Exercise inputs:
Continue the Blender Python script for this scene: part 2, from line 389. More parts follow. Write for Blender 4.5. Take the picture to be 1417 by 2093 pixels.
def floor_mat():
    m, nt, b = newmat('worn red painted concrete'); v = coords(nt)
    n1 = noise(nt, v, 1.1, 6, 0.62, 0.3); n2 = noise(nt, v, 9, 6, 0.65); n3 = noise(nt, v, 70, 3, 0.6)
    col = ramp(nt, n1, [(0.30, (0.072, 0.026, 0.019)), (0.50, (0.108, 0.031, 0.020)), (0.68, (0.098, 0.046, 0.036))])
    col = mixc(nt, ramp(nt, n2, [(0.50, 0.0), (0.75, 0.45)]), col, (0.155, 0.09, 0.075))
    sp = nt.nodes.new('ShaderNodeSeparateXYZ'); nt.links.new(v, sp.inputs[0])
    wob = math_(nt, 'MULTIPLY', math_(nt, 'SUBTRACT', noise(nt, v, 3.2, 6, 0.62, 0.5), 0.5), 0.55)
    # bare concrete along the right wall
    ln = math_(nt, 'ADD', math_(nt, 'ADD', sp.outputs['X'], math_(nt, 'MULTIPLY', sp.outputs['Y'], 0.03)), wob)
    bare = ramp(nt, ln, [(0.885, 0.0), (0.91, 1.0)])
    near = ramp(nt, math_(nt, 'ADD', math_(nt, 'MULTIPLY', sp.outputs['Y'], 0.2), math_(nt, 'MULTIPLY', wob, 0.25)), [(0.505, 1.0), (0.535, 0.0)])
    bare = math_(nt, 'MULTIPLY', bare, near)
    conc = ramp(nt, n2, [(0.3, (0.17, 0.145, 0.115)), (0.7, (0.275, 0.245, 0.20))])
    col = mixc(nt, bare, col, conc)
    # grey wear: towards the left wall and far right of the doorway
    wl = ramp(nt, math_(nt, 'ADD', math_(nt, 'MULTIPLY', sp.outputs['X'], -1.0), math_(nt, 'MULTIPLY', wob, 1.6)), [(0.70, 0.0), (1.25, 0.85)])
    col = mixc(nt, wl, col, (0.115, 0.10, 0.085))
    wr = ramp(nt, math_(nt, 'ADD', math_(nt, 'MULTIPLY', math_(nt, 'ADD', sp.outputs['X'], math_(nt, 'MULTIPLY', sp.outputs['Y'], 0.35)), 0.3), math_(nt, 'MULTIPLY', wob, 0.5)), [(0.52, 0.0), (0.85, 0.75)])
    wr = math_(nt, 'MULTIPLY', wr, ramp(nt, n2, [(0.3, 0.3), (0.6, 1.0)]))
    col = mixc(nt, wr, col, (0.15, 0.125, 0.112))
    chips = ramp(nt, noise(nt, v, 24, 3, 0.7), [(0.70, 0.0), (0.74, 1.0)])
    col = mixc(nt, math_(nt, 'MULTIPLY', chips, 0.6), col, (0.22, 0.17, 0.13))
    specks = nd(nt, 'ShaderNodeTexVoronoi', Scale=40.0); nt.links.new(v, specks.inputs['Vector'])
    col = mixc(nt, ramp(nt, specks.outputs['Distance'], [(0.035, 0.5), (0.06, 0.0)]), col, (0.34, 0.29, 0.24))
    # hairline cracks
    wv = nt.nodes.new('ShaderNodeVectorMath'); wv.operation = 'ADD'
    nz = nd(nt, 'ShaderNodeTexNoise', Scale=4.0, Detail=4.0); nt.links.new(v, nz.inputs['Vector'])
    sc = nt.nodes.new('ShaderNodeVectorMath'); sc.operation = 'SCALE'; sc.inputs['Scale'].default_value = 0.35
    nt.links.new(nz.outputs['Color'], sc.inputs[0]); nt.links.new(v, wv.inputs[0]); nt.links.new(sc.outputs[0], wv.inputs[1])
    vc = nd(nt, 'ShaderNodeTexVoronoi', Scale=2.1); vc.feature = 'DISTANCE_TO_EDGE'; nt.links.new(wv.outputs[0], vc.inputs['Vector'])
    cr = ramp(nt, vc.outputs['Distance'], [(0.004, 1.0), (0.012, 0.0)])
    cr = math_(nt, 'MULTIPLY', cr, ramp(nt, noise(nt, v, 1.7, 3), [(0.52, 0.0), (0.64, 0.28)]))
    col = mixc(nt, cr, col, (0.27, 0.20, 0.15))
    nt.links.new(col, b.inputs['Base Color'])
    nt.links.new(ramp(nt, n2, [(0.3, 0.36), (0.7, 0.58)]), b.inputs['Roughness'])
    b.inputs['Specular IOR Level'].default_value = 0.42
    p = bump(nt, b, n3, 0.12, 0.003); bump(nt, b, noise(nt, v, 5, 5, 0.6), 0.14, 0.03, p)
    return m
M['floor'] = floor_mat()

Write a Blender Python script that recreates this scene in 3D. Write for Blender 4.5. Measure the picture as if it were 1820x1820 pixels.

What is required:
Repeat every entry exactly as written above.

Reply:
Continue the Blender Python script for this scene: part 2, from line 389. More parts follow. Write for Blender 4.5. Take the picture to be 1417 by 2093 pixels.
def floor_mat():
    m, nt, b = newmat('worn red painted concrete'); v = coords(nt)
    n1 = noise(nt, v, 1.1, 6, 0.62, 0.3); n2 = noise(nt, v, 9, 6, 0.65); n3 = noise(nt, v, 70, 3, 0.6)
    col = ramp(nt, n1, [(0.30, (0.072, 0.026, 0.019)), (0.50, (0.108, 0.031, 0.020)), (0.68, (0.098, 0.046, 0.036))])
    col = mixc(nt, ramp(nt, n2, [(0.50, 0.0), (0.75, 0.45)]), col, (0.155, 0.09, 0.075))
    sp = nt.nodes.new('ShaderNodeSeparateXYZ'); nt.links.new(v, sp.inputs[0])
    wob = math_(nt, 'MULTIPLY', math_(nt, 'SUBTRACT', noise(nt, v, 3.2, 6, 0.62, 0.5), 0.5), 0.55)
    # bare concrete along the right wall
    ln = math_(nt, 'ADD', math_(nt, 'ADD', sp.outputs['X'], math_(nt, 'MULTIPLY', sp.outputs['Y'], 0.03)), wob)
    bare = ramp(nt, ln, [(0.885, 0.0), (0.91, 1.0)])
    near = ramp(nt, math_(nt, 'ADD', math_(nt, 'MULTIPLY', sp.outputs['Y'], 0.2), math_(nt, 'MULTIPLY', wob, 0.25)), [(0.505, 1.0), (0.535, 0.0)])
    bare = math_(nt, 'MULTIPLY', bare, near)
    conc = ramp(nt, n2, [(0.3, (0.17, 0.145, 0.115)), (0.7, (0.275, 0.245, 0.20))])
    col = mixc(nt, bare, col, conc)
    # grey wear: towards the left wall and far right of the doorway
    wl = ramp(nt, math_(nt, 'ADD', math_(nt, 'MULTIPLY', sp.outputs['X'], -1.0), math_(nt, 'MULTIPLY', wob, 1.6)), [(0.70, 0.0), (1.25, 0.85)])
    col = mixc(nt, wl, col, (0.115, 0.10, 0.085))
    wr = ramp(nt, math_(nt, 'ADD', math_(nt, 'MULTIPLY', math_(nt, 'ADD', sp.outputs['X'], math_(nt, 'MULTIPLY', sp.outputs['Y'], 0.35)), 0.3), math_(nt, 'MULTIPLY', wob, 0.5)), [(0.52, 0.0), (0.85, 0.75)])
    wr = math_(nt, 'MULTIPLY', wr, ramp(nt, n2, [(0.3, 0.3), (0.6, 1.0)]))
    col = mixc(nt, wr, col, (0.15, 0.125, 0.112))
    chips = ramp(nt, noise(nt, v, 24, 3, 0.7), [(0.70, 0.0), (0.74, 1.0)])
    col = mixc(nt, math_(nt, 'MULTIPLY', chips, 0.6), col, (0.22, 0.17, 0.13))
    specks = nd(nt, 'ShaderNodeTexVoronoi', Scale=40.0); nt.links.new(v, specks.inputs['Vector'])
    col = mixc(nt, ramp(nt, specks.outputs['Distance'], [(0.035, 0.5), (0.06, 0.0)]), col, (0.34, 0.29, 0.24))
    # hairline cracks
    wv = nt.nodes.new('ShaderNodeVectorMath'); wv.operation = 'ADD'
    nz = nd(nt, 'ShaderNodeTexNoise', Scale=4.0, Detail=4.0); nt.links.new(v, nz.inputs['Vector'])
    sc = nt.nodes.new('ShaderNodeVectorMath'); sc.operation = 'SCALE'; sc.inputs['Scale'].default_value = 0.35
    nt.links.new(nz.outputs['Color'], sc.inputs[0]); nt.links.new(v, wv.inputs[0]); nt.links.new(sc.outputs[0], wv.inputs[1])
    vc = nd(nt, 'ShaderNodeTexVoronoi', Scale=2.1); vc.feature = 'DISTANCE_TO_EDGE'; nt.links.new(wv.outputs[0], vc.inputs['Vector'])
    cr = ramp(nt, vc.outputs['Distance'], [(0.004, 1.0), (0.012, 0.0)])
    cr = math_(nt, 'MULTIPLY', cr, ramp(nt, noise(nt, v, 1.7, 3), [(0.52, 0.0), (0.64, 0.28)]))
    col = mixc(nt, cr, col, (0.27, 0.20, 0.15))
    nt.links.new(col, b.inputs['Base Color'])
    nt.links.new(ramp(nt, n2, [(0.3, 0.36), (0.7, 0.58)]), b.inputs['Roughness'])
    b.inputs['Specular IOR Level'].default_value = 0.42
    p = bump(nt, b, n3, 0.12, 0.003); bump(nt, b, noise(nt, v, 5, 5, 0.6), 0.14, 0.03, p)
    return m
M['floor'] = floor_mat()

Write a Blender Python script that recreates this scene in 3D. Write for Blender 4.5. Measure the picture as if it were 1820x1820 pixels.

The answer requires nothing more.